Europe is drifting toward a prolonged period of weak growth unless governments accelerate long-discussed reforms to strengthen productivity and integrate markets, the International Monetary Fund has warned in its latest Regional Economic Outlook for Europe.

 

The Fund delivers a direct assessment of the situation. The European Union is failing to convert its industrial base, innovation capacity and large savings pool into stronger economic performance. At the same time, the region faces rising public debt, ageing populations and structural rigidities that are steadily eroding competitiveness.

Weak Growth and Increasing Fiscal Strain

Growth across the EU reached only 1.0 percent in 2024 and is expected to rise to just 1.5 percent in 2026. These figures fall short of what is needed to support the region’s fiscal and demographic trajectory. Public debt in the euro area is projected to increase from 87 percent of GDP in 2024 to 92 percent by 2030 as higher interest costs, expanding healthcare needs and larger pension burdens take hold.

In recent years, Europe has relied heavily on monetary and fiscal cushions that softened economic shocks. The IMF warns that these cushions are no longer enough. With fewer tools available, long-standing structural weaknesses are becoming more visible.

Fragmentation Inside the Single Market

Despite decades of integration, significant barriers still restrict the movement of goods, services and capital within the EU. The IMF estimates that regulatory and administrative differences have the economic effect of a 44 percent tariff on goods exchanged inside the bloc. For services, the impact is comparable to a 110 percent tariff.

These frictions reduce productivity, limit investment and prevent European firms from scaling across borders. Energy markets remain fragmented, which keeps electricity costs elevated. Labor mobility is constrained by differences in tax systems, pension rules and professional certification. Varying insolvency regimes add further uncertainty for investors and entrepreneurs.

A Reform Package That Could Shift the Outlook

The IMF argues that a focused set of reforms, described as a necessary down payment, could lift the region’s GDP by about 3 percent over the next decade. The Fund highlights several priorities. These include deeper integration of energy markets to bring down electricity prices, more consistent labor rules to improve mobility and harmonized insolvency standards that would support entrepreneurship and investment.

Europe also holds a large reservoir of domestic savings. The Fund notes that roughly 10 trillion euros in pension and insurance assets remain in low-yield accounts. Redirecting even part of this capital toward higher-return investments, especially in innovation and climate-related technologies, could significantly improve productivity. A more unified savings and investment framework would help move capital toward sectors with stronger long-term value.

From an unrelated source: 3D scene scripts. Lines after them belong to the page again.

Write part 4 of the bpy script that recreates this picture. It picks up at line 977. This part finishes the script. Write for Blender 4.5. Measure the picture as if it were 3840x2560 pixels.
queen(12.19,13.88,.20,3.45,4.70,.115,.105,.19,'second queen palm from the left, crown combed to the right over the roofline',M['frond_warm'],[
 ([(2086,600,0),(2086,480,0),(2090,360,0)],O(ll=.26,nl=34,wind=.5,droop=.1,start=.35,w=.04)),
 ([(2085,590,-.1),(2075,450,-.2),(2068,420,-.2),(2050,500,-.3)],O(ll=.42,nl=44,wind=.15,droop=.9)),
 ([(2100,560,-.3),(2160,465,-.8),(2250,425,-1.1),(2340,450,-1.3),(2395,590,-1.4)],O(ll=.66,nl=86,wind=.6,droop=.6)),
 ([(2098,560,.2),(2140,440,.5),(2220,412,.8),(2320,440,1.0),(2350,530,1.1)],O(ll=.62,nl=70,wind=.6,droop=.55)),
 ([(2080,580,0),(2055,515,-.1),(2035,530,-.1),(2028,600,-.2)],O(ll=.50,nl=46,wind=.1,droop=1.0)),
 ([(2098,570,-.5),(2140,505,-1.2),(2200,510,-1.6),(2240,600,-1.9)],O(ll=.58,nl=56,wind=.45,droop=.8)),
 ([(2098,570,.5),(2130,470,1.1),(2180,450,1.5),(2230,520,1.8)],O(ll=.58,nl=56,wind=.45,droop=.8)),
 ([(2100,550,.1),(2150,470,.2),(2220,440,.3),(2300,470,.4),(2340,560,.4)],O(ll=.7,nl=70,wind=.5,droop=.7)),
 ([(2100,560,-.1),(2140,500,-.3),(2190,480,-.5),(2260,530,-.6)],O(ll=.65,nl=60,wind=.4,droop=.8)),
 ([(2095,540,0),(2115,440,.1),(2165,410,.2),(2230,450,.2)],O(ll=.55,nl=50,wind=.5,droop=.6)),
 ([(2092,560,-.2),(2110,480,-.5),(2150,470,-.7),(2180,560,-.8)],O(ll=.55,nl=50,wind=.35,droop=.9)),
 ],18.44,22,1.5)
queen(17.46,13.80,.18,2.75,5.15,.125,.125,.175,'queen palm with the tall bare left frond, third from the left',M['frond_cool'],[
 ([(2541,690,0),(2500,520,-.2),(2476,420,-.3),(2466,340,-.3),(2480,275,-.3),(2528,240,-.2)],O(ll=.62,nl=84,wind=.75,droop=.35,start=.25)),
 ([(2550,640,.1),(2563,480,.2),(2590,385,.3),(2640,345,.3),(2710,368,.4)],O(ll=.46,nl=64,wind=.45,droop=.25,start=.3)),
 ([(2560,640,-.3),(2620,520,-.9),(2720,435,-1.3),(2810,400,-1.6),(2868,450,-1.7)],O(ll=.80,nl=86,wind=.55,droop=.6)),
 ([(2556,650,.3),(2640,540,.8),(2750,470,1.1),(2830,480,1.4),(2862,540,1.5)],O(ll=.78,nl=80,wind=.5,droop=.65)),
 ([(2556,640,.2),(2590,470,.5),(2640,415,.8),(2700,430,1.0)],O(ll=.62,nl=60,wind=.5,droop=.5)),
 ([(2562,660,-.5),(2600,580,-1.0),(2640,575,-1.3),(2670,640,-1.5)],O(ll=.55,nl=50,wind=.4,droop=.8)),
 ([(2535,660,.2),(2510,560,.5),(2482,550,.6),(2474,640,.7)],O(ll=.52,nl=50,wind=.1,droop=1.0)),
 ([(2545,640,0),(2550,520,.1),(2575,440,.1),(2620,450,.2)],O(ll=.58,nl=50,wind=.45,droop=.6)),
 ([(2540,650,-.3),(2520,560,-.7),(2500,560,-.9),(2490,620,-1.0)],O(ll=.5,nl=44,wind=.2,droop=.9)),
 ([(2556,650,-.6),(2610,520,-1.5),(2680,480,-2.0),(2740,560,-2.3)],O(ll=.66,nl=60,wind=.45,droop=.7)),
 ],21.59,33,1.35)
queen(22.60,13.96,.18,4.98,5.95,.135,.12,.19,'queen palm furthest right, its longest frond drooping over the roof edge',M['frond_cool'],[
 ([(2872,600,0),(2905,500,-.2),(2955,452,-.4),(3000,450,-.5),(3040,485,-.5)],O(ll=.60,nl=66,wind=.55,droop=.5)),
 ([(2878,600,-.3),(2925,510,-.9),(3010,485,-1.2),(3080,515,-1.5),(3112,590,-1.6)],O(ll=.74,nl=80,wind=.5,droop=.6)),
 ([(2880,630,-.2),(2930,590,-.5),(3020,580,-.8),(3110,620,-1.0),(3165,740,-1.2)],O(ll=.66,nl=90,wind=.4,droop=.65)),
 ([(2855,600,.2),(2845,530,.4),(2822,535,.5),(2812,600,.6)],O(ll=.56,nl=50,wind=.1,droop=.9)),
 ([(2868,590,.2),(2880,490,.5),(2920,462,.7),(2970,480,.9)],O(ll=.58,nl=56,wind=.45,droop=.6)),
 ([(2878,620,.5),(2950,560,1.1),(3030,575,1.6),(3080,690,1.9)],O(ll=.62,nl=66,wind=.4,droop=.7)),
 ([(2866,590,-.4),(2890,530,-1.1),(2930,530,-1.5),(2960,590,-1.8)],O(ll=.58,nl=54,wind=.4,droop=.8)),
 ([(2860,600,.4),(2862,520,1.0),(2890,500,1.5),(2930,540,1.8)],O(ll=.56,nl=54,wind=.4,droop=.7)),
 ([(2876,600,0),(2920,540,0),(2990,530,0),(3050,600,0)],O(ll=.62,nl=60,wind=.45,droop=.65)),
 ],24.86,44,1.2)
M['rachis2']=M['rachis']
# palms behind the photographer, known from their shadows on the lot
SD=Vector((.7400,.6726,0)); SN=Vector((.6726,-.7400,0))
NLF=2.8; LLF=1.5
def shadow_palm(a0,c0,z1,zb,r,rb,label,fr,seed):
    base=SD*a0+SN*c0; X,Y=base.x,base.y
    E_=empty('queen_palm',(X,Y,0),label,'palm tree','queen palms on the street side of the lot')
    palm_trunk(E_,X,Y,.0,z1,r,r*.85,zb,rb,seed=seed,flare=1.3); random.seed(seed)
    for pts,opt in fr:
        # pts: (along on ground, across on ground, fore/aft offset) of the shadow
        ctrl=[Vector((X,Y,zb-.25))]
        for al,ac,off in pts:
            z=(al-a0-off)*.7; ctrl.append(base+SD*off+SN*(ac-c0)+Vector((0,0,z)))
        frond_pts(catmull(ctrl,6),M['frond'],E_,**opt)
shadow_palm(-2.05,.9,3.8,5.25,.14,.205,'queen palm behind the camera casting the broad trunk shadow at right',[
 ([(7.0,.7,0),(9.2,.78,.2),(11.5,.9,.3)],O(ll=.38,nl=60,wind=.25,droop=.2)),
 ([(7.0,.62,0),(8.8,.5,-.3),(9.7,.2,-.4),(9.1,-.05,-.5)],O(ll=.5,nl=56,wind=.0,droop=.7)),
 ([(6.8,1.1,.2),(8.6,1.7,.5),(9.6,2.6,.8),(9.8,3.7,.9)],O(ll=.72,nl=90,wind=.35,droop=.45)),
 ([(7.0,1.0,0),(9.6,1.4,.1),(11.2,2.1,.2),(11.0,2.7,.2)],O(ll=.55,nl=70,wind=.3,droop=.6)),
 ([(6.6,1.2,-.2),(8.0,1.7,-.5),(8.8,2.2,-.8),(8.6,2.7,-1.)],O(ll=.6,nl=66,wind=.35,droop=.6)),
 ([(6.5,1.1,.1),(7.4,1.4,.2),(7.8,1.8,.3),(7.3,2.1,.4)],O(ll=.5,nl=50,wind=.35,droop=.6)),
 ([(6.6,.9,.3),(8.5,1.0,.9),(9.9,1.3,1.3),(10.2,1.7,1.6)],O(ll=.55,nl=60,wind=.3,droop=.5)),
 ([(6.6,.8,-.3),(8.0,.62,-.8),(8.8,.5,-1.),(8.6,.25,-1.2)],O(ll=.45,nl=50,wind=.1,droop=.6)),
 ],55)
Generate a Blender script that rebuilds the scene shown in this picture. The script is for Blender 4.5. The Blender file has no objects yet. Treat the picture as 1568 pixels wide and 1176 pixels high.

Implications for Businesses and Investors

For global companies, Europe still offers substantial opportunity. The environment that emerges in the coming years will depend on the pace and seriousness of reform. Firms that anticipate improvements in energy integration, labor mobility and capital-market development may benefit from early positioning.

However, the risks are considerable. If reforms stall, Europe could face a sustained period of weak productivity and low investment. Rising debt and policy uncertainty would add further pressure, potentially undermining business confidence and long-term planning.

Europe’s Moment of Decision

The IMF notes that Europe has the core assets needed for success. These include an advanced manufacturing base, world-class research and strong regulatory institutions. The region’s challenge is one of alignment. Without a coordinated effort to integrate markets and streamline regulation, Europe will struggle to compete with faster-moving global rivals that are investing more aggressively in technology and innovation.

The next phase will test the political will of European leaders. The region has shown resilience in times of crisis. The question now is whether it can convert resilience into long-term dynamism. The decisions made today will determine Europe’s economic position in the decade ahead.